Microservices architecture: how it works and what advantages it brings

A microservices architecture is based on the development of each individual application as a set of simpler software components, isolated during execution in their own process and communicating with each other using lightweight, standardized protocols.

The microservices development system is a natural evolution of the monolithic logic commonly used in IT for many years, which led to the creation of platforms consisting of a single, extremely sophisticated and complex application.

It is an advanced architecture that offers numerous advantages and solves important problems for IT departments, strategic planning managers, and companies’ business needs.

Containers and microservices

Every microservices architecture is based on the concept of containers, software that represents a logical container capable of virtualizing a host’s operating system and its resources, such as databases, by executing a process or set of processes in isolation from the rest of the system. The most widely used container currently in desktop, server, and cloud IT environments is Docker, which can run on dozens of Linux distributions and Windows Server.

The concept of containerizing an application together with all its components (binary code, runtime, libraries, configuration files, and so on) is common with Virtual Machines, or VMs, which have been in use in various fields for many years. The main difference is that Containers virtualize the operating system by sharing its kernel, without having to incorporate the entire operating system.

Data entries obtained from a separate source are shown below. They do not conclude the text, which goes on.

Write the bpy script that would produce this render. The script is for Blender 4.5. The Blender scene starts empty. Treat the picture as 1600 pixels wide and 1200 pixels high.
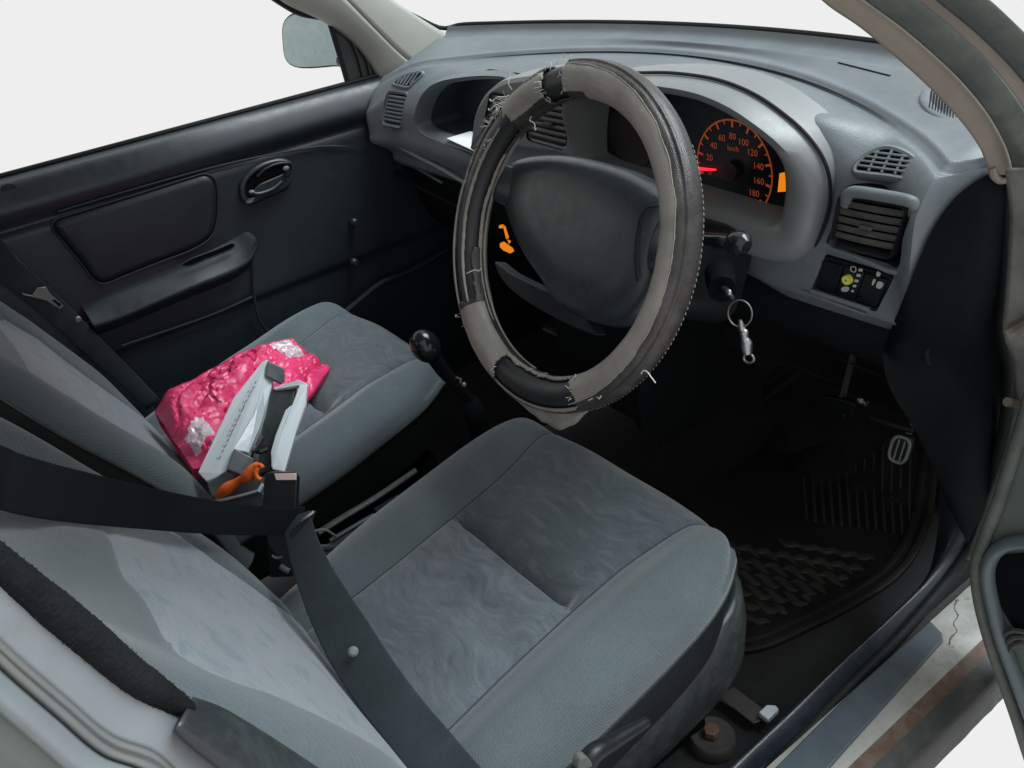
import bpy, bmesh, math, random
from mathutils import Vector, Matrix, noise
random.seed(7)
V = Vector
SC = bpy.context.scene
COL = SC.collection
# ------------------------------------------------------------------ camera
CAMP = V((1.10063, -0.60333, 1.07233)); YAW, PITCH, ROLL, FPX = 1.01004, 0.52495, -0.1618, 1420.97651
_f = V((-math.sin(YAW)*math.cos(PITCH), math.cos(YAW)*math.cos(PITCH), -math.sin(PITCH)))
_r = V((math.cos(YAW), math.sin(YAW), 0)); _u = _r.cross(_f)
CR = _r*math.cos(ROLL)+_u*math.sin(ROLL); CU = -_r*math.sin(ROLL)+_u*math.cos(ROLL); CF = _f
def ray(px, py): return CF + CR*((px-800)/FPX) + CU*(-(py-600)/FPX)
def U(px, py, x=None, y=None, z=None, d=None):
    """where the sight line through a measured photo point meets a real plane of the car"""
    r = ray(px, py)
    if x is not None: t = (x-CAMP.x)/r.x
    elif y is not None: t = (y-CAMP.y)/r.y
    elif z is not None: t = (z-CAMP.z)/r.z
    else: t = d
    return CAMP + r*t
def UP(px, py, p0, n):
    r = ray(px, py); t = (V(p0)-CAMP).dot(V(n))/r.dot(V(n)); return CAMP + r*t
# ------------------------------------------------------------------ numeric helpers
def lerp(a, b, t): return a+(b-a)*t
def sm(a, b, x):
    t = max(0., min(1., (x-a)/(b-a))) if a != b else float(x > a)
    return t*t*(3-2*t)
def cr(pts, n, closed=False):
    """Catmull-Rom resample"""
    P = [V(p) for p in pts]; m = len(P); out = []
    segs = m if closed else m-1
    def g(i): return P[i % m] if closed else P[max(0, min(m-1, i))]
    # chord-length spread
    L = [(g(i+1)-g(i)).length for i in range(segs)]; T = sum(L)
    cnt = n if closed else n-1
    i = 0; acc = 0
    for k in range(n):
        s = T*k/cnt
        while i < segs-1 and s > acc+L[i]: acc += L[i]; i += 1
        t = (s-acc)/L[i] if L[i] > 1e-9 else 0
        p0, p1, p2, p3 = g(i-1), g(i), g(i+1), g(i+2)
        out.append(0.5*((2*p1)+(p2-p0)*t+(2*p0-5*p1+4*p2-p3)*t*t+(3*p1-p0-3*p2+p3)*t**3))
    return out
def nz(x, y, z=0.0, s=1.0): return noise.noise(V((x*s, y*s, z*s)))
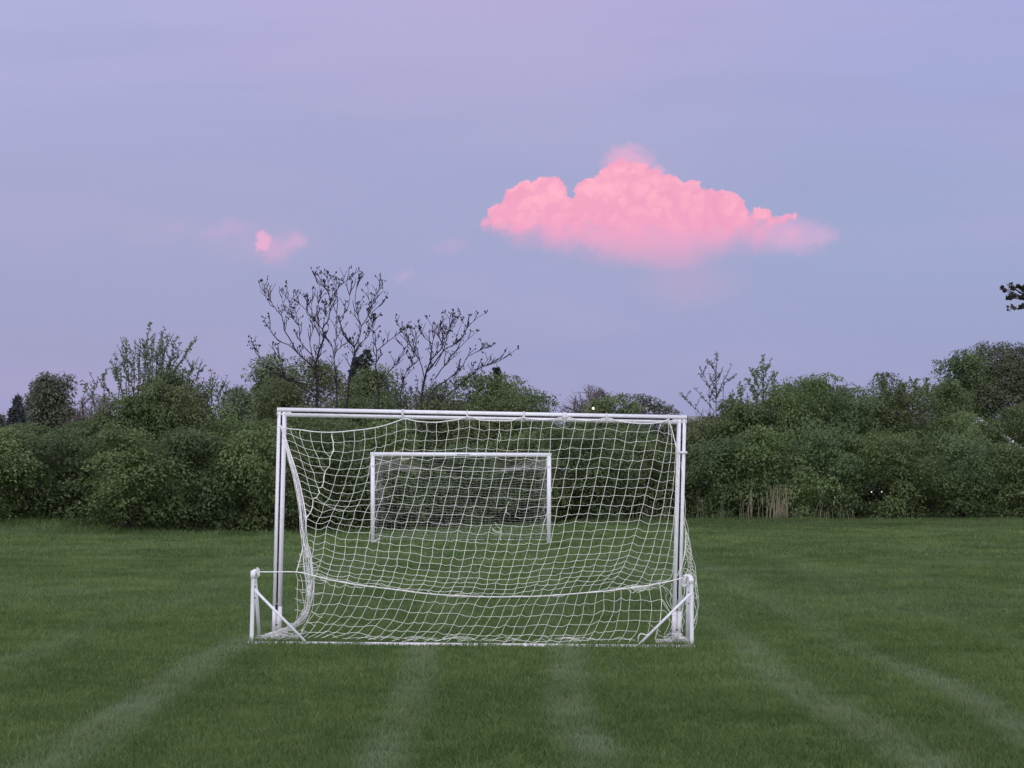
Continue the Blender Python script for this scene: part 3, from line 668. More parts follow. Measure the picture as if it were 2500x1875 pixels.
for i in range(80):
    j = prng.integers(9, len(spine1)-1) if i < 110 else prng.integers(3, 9); p = spine1[j]; q = spine1[j-1]; f = prng.random(); cx = p[0]*f+q[0]*(1-f); cy = p[1]*f+q[1]*(1-f); wd = wid1[j]/5.53
    pts = [(cx+prng.uniform(-1, 1)*wd, cy+prng.uniform(-5, 5)) for _ in range(4)]
    Yv = depth(cx, cy, 6) if j < 14 else YR+.03+.10*sstep(j, 14, 20)
    bun.tube(smooth_path([at(a, b_, Yv+prng.normal(0, .01)) for a, b_ in pts], 4), TW*.8, 4, cap=False)
edge = T(1, [(165,240),(195,340),(262,560),(330,760),(395,985),(435,1170),(465,1330),(483,1462),(480,1600)])
strand(bun, edge, 6, .0045); strand(bun, T(1, [(150,240),(185,420),(240,600),(305,830),(350,1030),(395,1280),(420,1450)]), 6, .0045)
strand(bun, T(5, [(455,150),(425,320),(380,490),(352,585)]), 6, .0042)
# loose net over the left corner on the grass
for i in range(44):
    cx = prng.uniform(632, 735); cy = 1560-(cx-632)*.12+prng.uniform(-9, 8)*(.5+.5*(cx-632)/100)
    pts = [(cx+prng.uniform(-16, 16), min(cy+prng.uniform(-6, 6), 1566)) for _ in range(4)]
    bun.tube(smooth_path([at(a, b_, YR+.08+prng.normal(0, .02)) for a, b_ in pts], 4), TW*.85, 4, cap=False)
# right side panel beyond the post
for pl in ([(1170,-520),(1172,-300),(1185,0),(1180,300),(1165,560),(1150,700),(1165,900),(1200,1100),(1230,1300)],
 [(1230,-900),(1260,-560),(1290,-300),(1280,-100),(1290,0),(1285,240),(1300,330),(1330,500),(1300,620),(1290,760),(1270,900),(1255,1100),(1240,1280),(1255,1400)],
 [(1265,-100),(1300,20),(1345,150),(1365,270),(1385,400),(1420,500),(1430,600),(1440,700),(1455,850),(1472,1000),(1450,1150),(1440,1280),(1400,1380)],
 [(1290,60),(1310,200),(1290,320),(1340,420),(1390,550),(1420,650),(1425,800),(1445,950),(1460,1080),(1430,1200),(1395,1300)],
 [(1280,-160),(1325,-10),(1330,120),(1350,260),(1370,420),(1360,560),(1385,700),(1400,880),(1410,1010),(1440,1130),(1405,1250)],
 [(1190,560),(1220,700),(1200,820),(1240,900),(1260,1020),(1240,1150),(1275,1260),(1230,1350)],
 [(1300,440),(1265,560),(1310,640),(1270,760),(1280,880),(1230,960),(1260,1080)],
 [(1240,700),(1300,760),(1330,840),(1290,930),(1310,1040),(1270,1180)]):
    net.tube(smooth_path([at(p[0], p[1], YR+.42-.10*(i/12)) for i, p in enumerate(T(8, pl))], 4), TW, 4, cap=False)
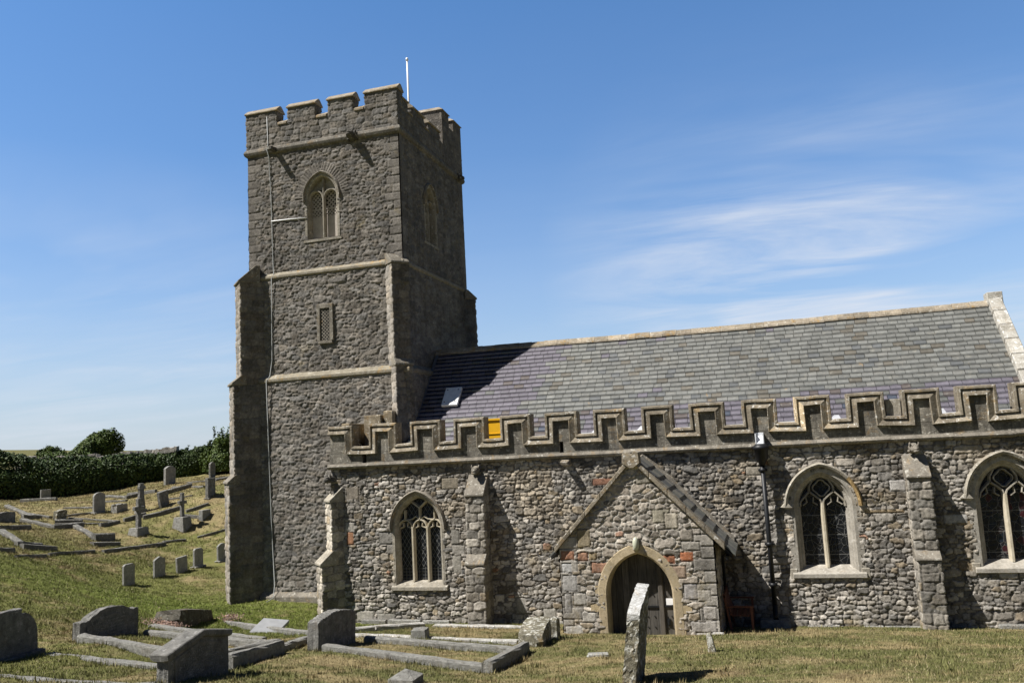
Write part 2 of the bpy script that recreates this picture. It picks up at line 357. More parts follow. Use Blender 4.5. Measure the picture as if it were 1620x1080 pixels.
def glass_mat(name, kind):
    m, t, b = new_mat(name); p = pos(t)
    sp = N(t, 'ShaderNodeSeparateXYZ'); t.links.new(p, sp.inputs[0]); x, z = sp.outputs[0], sp.outputs[2]
    if kind == 'diamond':
        def tri(v, per):
            f = mathn(t, 'FRACT', mathn(t, 'DIVIDE', v, per)); return mathn(t, 'ABSOLUTE', mathn(t, 'SUBTRACT', f, .5))
        zz = mathn(t, 'MULTIPLY', z, .62)
        d = mathn(t, 'MINIMUM', tri(mathn(t, 'ADD', x, zz), .135), tri(mathn(t, 'SUBTRACT', x, zz), .135))
        q = mathn(t, 'MINIMUM', tri(x, .105), tri(z, .095))
        low = mathn(t, 'LESS_THAN', z, 1.62)
        d = mathn(t, 'ADD', mathn(t, 'MULTIPLY', q, low), mathn(t, 'MULTIPLY', d, mathn(t, 'SUBTRACT', 1.0, low)))
        lead = mathn(t, 'LESS_THAN', d, .062)
        glass = (.010, .011, .013)
    else:
        v = N(t, 'ShaderNodeTexVoronoi', feature='DISTANCE_TO_EDGE'); mp = N(t, 'ShaderNodeMapping'); mp.inputs['Scale'].default_value = (1, .01, .8)
        t.links.new(p, mp.inputs[0]); t.links.new(mp.outputs[0], v.inputs['Vector']); v.inputs['Scale'].default_value = 6.5
        lead = mathn(t, 'LESS_THAN', v.outputs['Distance'], .018)
        bar = mathn(t, 'LESS_THAN', mathn(t, 'ABSOLUTE', mathn(t, 'SUBTRACT', mathn(t, 'FRACT', mathn(t, 'DIVIDE', z, .52)), .5)), .022)
        lead = mathn(t, 'MAXIMUM', lead, bar)
        vc = N(t, 'ShaderNodeTexVoronoi'); t.links.new(mp.outputs[0], vc.inputs['Vector']); vc.inputs['Scale'].default_value = 6.5
        sc = N(t, 'ShaderNodeSeparateColor'); t.links.new(vc.outputs['Color'], sc.inputs[0])
        glass = ramp(t, sc.outputs[0], [(.0, (.010, .011, .013)), (.72, (.014, .014, .017)), (.84, (.045, .010, .013)), (.92, (.010, .016, .017)), (1.0, (.012, .016, .026))])
        if kind == 'dark': glass = (.010, .011, .013)
    c = mixc(t, lead, glass, (.105, .105, .10))
    t.links.new(c, b.inputs['Base Color'])
    t.links.new(mathn(t, 'ADD', mathn(t, 'MULTIPLY', lead, .4), .22), b.inputs['Roughness'])
    nw = noise(t, p, 9, 3, .6, 1.0); bumpn(t, b, nw, .7, .05)
    b.inputs['Specular IOR Level'].default_value = .25
    return m
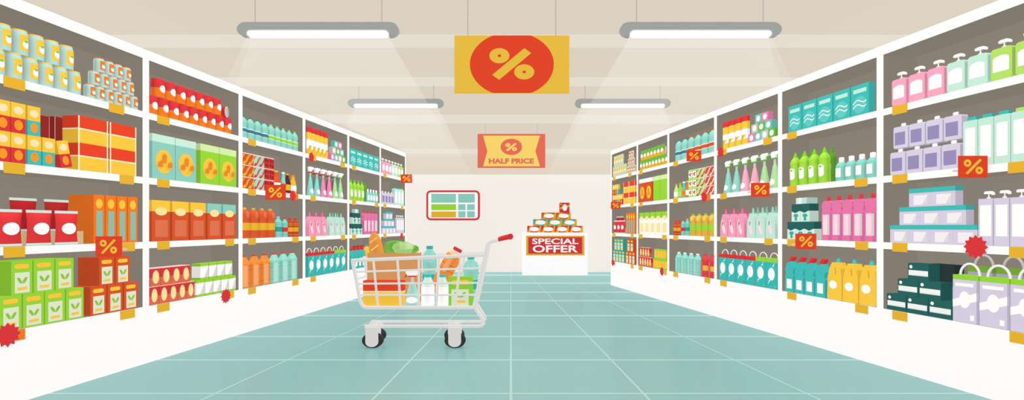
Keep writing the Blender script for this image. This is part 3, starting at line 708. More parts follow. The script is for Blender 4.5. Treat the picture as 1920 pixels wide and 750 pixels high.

The immediate advantage is that they are much more compact in terms of space, start up faster, and allow for better optimization of the necessary resources. This also makes them easier to transport from development to production environments and allows them to operate with physical, virtual, public, private, or hybrid cloud servers with virtually no modification, thanks to the standards adopted by all providers that adopt and support microservice architectures.

When there are many modules that make up an application to manage, it would be difficult to act on each of them manually, so a tool must be adopted to simplify and automate the necessary operations, such as deployment, updating, and restarting interrupted services. These tools, which can easily and often completely automatically manage the operating and implementation requirements of each microservice, are known in technical jargon as orchestrators, and one of the most widely used currently is the open source Kubernetes.

The advantages of microservices

When designing an application as a set of simpler services, each dedicated to a single functionality, it is then possible to proceed in parallel with the actual development, allocating specific human and technological resources to each individual component so that the project can progress even with different timelines between the various modules necessary for its operation.

The individual components of the development teams of a microservices architecture can test and release the various modules more quickly, thanks in part to greater specialization over time on individual components, without having to know in detail how the entire application works.

If you need to update a complex monolithic application, you must consider the impact of the changes on the entire project, whereas working on individual, well-defined, independent services drastically reduces time to market. Detecting and fixing a bug naturally takes less time in a microservices architecture, and it is much less likely that its existence will affect or block the operation of the entire software, as is easily the case in monolithic platforms.

When system updates need to be performed, thanks to the isolation offered by containers, it will be sufficient to operate virtually on a single host operating system or database engine, which, if proprietary rather than open source licenses are used, results in significant savings in terms of both time and money.